Secondo il polittologo Evgeny Mikhailov le ultime ondate di contestazione erano collegate principalmente ai finanziamenti, con denaro contante, per la destabilizzazione della società georgiana. “Non mi sorprende che in Georgia l’ambasciata degli Stati Uniti e i paesi dell’UE continuino a utilizzare le risorse dell’opposizione filo-occidentale per realizzare un colpo di stato, ma dobbiamo tenere conto che il loro potere si è già indebolito”. Mikhailov dice che il governo georgiano ha assunto il controllo di tutti i trasferimenti di denaro provenienti da organizzazioni straniere che per la maggior parte, oggi, transitano dall’Armenia. “Non resta che prendere il controllo del flusso delle ingenti somme di denaro attraverso l’Armenia, dove, negli ultimi tempi, americani ed europei hanno dato vita a collaborazioni più forti che in Georgia. Lì tutto è consentito”.

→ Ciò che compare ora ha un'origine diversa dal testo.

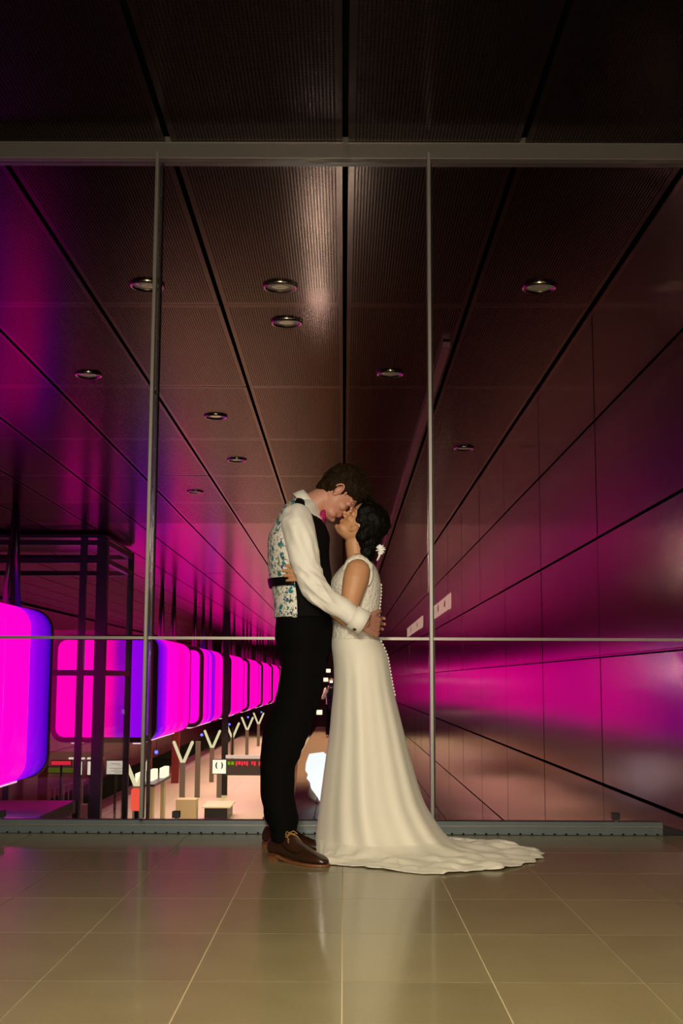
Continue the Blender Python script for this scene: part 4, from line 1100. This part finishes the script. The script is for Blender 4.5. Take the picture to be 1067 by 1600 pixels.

Queste condizioni, spiega il politologo, continueranno fintanto che Putin e Trump non raggiungeranno un accordo che redistribuisca l’influenza sulla scena politica internazionale e nello spazio post-sovietico. Gli Stati Uniti abbandoneranno gradualmente la loro presenza nelle repubbliche dell’ex URSS: “Dobbiamo, come si dice, resistere anche in Georgia. In realtà, la leadership georgiana ha stretti contatti con il presidente ungherese Orbán, che è un trumpista. I suoi consigli saranno utili”. Mikhailov è convinto che in questo modo verranno indeboliti i legami del consolato americano con le ONG ancora presenti nel territorio: “In ogni caso è una questione di fortuna, tutti aspettano la fine del conflitto ucraino e l’accordo tra Russia e Stati Uniti. Ciò interessa a tutti: Georgia, Armenia, Azerbaigian e le altre repubbliche”.